El Gulag era un método asequible y rentable de conseguir mano de obra esclava para sentar las bases de la industrialización soviética. Pero ya desde finales de la Segunda Guerra Mundial se escuchaban críticas en el aparato comunista sobre las deficiencias del sistema. Cuando Beria propuso en 1953, después de la muerte de Stalin, desmantelar los campos, estos constituían una rémora para la economía debido a una serie de problemas: pésima organización, burocracia corrupta, elevados subsidios estatales, costes exagerados en guardias, alimentos… La muerte de Stalin y la ineficiencia de los campos hicieron posible la libertad de los republicanos (y divisionarios) españoles.

 -¿Cómo fueron acogidos los españoles que, tras su liberación, regresaron a la España franquista?

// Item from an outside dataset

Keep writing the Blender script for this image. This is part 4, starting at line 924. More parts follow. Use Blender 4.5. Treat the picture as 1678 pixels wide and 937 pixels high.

Los primeros 38 republicanos repatriados llegaron, junto con 248 divisionarios, el 2 de abril de 1954 a Barcelona, donde fueron recibidos, según la prensa de la época, por casi un millón de personas. Estos primeros republicanos fueron los privilegiados del Gulag: les consiguieron trabajo, les reconocieron laboralmente los años de los campos, les ayudaron a adquirir una vivienda y en general, conforme a la documentación existente, las autoridades tenían un buen concepto de ellos. El franquismo incluso los utilizó políticamente: venían de la Unión Soviética convertidos en anticomunistas y regresaban además “voluntariamente a la Patria de todos”. Para el régimen dictatorial eran el mejor reclamo de cara al exterior en los prolegómenos de la entrada de España en la ONU; al contrario de los divisionarios, que evocaban el apoyo del franquismo a los hitlerianos. Los demás internados en el Gulag regresaron con los casi tres mil españoles que se repatriaron en siete expediciones que tuvieron lugar entre 1956 y 1959. Aunque no fueron tratados con el mismo entusiasmo que los de Barcelona, tampoco tuvieron motivos para las quejas. Unos y otros exhibían un salvoconducto infalible para vivir sin problemas en el régimen de Franco: su anticomunismo visceral. Como anécdota final, reseñar un caso sorprendente: el piloto Quintín López Moreno, que había estado en el Gulag entre 1941-1948, regresó a España en enero de 1947 y diez meses después reemigró a la Unión Soviética, donde trabajó de chófer hasta su jubilación.